• [Aim of the exercise]: Scan the material below for the string "left", and copy every line where it shows up.

====== Dataset extract

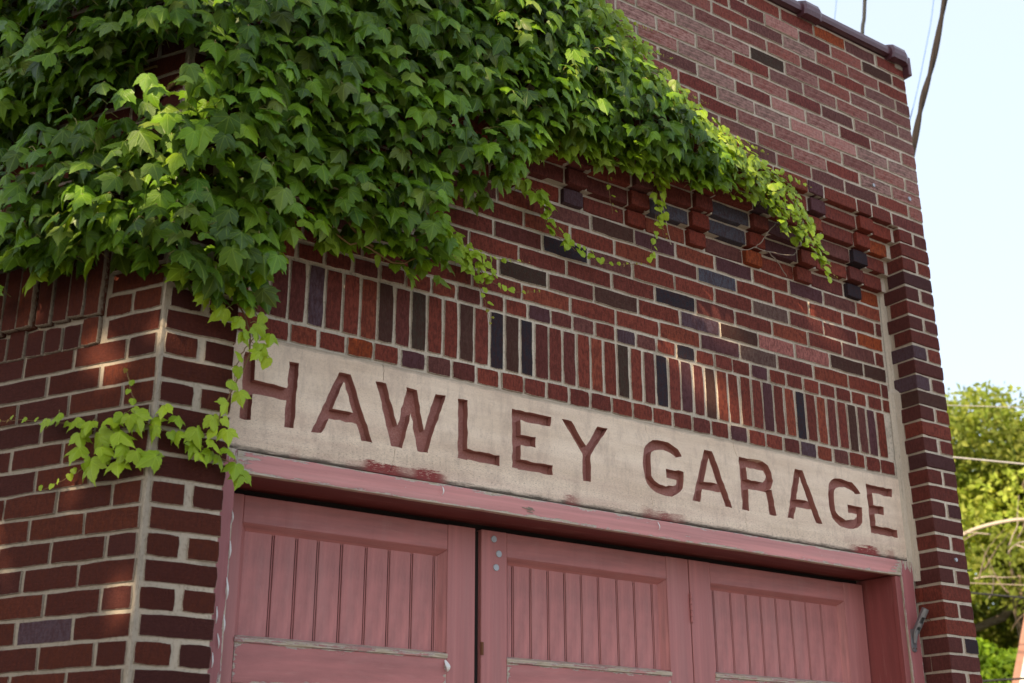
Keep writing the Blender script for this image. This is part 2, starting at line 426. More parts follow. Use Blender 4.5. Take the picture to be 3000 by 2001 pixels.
# colours (linear) of single bricks as the photograph shows them
PAL = dict(dark=(.020, .020, .027), grey=(.062, .064, .082), brown=(.060, .030, .023), taupe=(.115, .072, .060), plum=(.085, .036, .042),
           orange=(.33, .068, .022), bright=(.235, .046, .028), pink=(.31, .115, .098), olive=(.042, .030, .022), purple=(.075, .048, .060))
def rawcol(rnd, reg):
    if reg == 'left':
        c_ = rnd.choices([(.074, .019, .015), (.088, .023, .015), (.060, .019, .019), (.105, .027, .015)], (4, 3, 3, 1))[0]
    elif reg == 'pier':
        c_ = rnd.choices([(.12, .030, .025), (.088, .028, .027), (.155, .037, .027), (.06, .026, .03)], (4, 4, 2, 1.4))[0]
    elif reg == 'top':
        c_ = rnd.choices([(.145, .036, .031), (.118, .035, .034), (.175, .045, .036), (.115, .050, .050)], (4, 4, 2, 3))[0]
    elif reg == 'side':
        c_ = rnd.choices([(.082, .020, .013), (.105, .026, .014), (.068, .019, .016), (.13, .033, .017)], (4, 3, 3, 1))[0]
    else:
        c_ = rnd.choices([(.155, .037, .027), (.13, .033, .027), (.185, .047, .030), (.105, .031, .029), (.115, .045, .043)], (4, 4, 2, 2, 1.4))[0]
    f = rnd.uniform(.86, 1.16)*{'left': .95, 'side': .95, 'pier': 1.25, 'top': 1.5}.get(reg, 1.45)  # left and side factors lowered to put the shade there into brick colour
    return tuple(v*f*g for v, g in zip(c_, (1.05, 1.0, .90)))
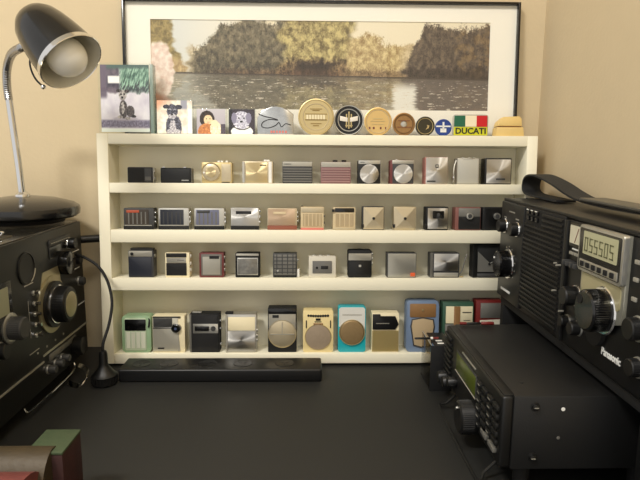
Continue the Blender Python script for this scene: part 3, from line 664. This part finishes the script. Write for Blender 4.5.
# ------------------------------------------------------------------ left communications receiver
LT = Matrix.Translation((-.035, -.42, .0)) @ Matrix.Rotation(PI/2, 4, 'Z')
T = thing('communications_receiver', 'large black shortwave receiver with many knobs at the left edge, under the lamp', 'radio', LT)
LX = lambda Y: Y+.42
panelm = mat('receiver_panel', (26,27,25), .42, metal=.2, noise_amt=.15)
topm = mat('receiver_top', (52,50,44), .22, metal=.5, noise_amt=.1)
MB().box(0, .4475, .004, .250, .018, .243, .003).build('cabinet', black, T)
MB().box(.002, .4455, -.001, .0045, .022, .245, .0015).build('front_panel', panelm, T)
MB().box(.004, .4435, .002, .246, .2428, .2470, .0015).build('top_cover', topm, T)
MB().box(.030, .27, .020, .22, .2466, .2484, .0008).build('top_reflection', mat('wall_reflection_tan', (120,112,94), .28, metal=.8), T)  # lighter tan plate puts the wall's reflection into the cover's colour
for x in (.03, .41):
    for y in (.03, .22): MB().lathe([(.012, 0), (.011, .0185)], (x, y, 0.0003), (0, 0, 1), 24).build('foot', dblack, T)
MB().tube([(.36, -.0015, .2135), (.395, -.0015, .2165)], .0004, 6).build('panel_mark', ink, T)
# upper recessed label strip
MB().box(.325, .398, -.0035, -.0005, .2225, .2315, .0008).build('label_strip', dgrey, T)
mk = MB()
for i in range(9): mk.box(.330+i*.0072, .334+i*.0072, -.004, -.0034, .2258, .2272)
mk.build('label_marks', lgrey, T)
MB().box(.325, .398, -.0025, -.0005, .204, .2215, .0008).build('dark_recess', gblack, T)
def knob(T, x, z, r_, L, m=black, ring=None, cap=None, skirt=1.0, lo=None):
    y0 = -.001
    o = MB().lathe([(r_*skirt, 0), (r_*skirt, L*.15), (r_, L*.22), (r_*.96, L*.92), (r_*.86, L), (0, L)], (x, y0, z), (0, -1, 0), 40).build('knob', m, T)
    g = MB(); n = max(20, int(r_*2600))
    for i in range(n):
        a = 2*PI*i/n; g.tube([(x+r_*.99*math.cos(a), y0-L*.28, z+r_*.99*math.sin(a)), (x+r_*.97*math.cos(a), y0-L*.90, z+r_*.97*math.sin(a))], r_*.022, 5)
    g.build('grip_ribs', m, o)
    if ring: MB().lathe([(r_*1.12, 0), (r_*1.16, .0012), (r_*1.10, .0026), (r_*.9, .0028)], (x, y0, z), (0, -1, 0), 40).build('knob_ring', ring, o)
    if cap: MB().lathe([(r_*.70, 0), (r_*.70, .0006), (r_*.62, .0010), (0, .0007)], (x, y0-L+.0001, z), (0, -1, 0), 36).build('knob_cap', cap, o)
    return o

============

• [Exercise result]:
    if reg == 'left':
    f = rnd.uniform(.86, 1.16)*{'left': .95, 'side': .95, 'pier': 1.25, 'top': 1.5}.get(reg, 1.45)  # left and side factors lowered to put the shade there into brick colour
# ------------------------------------------------------------------ left communications receiver
T = thing('communications_receiver', 'large black shortwave receiver with many knobs at the left edge, under the lamp', 'radio', LT)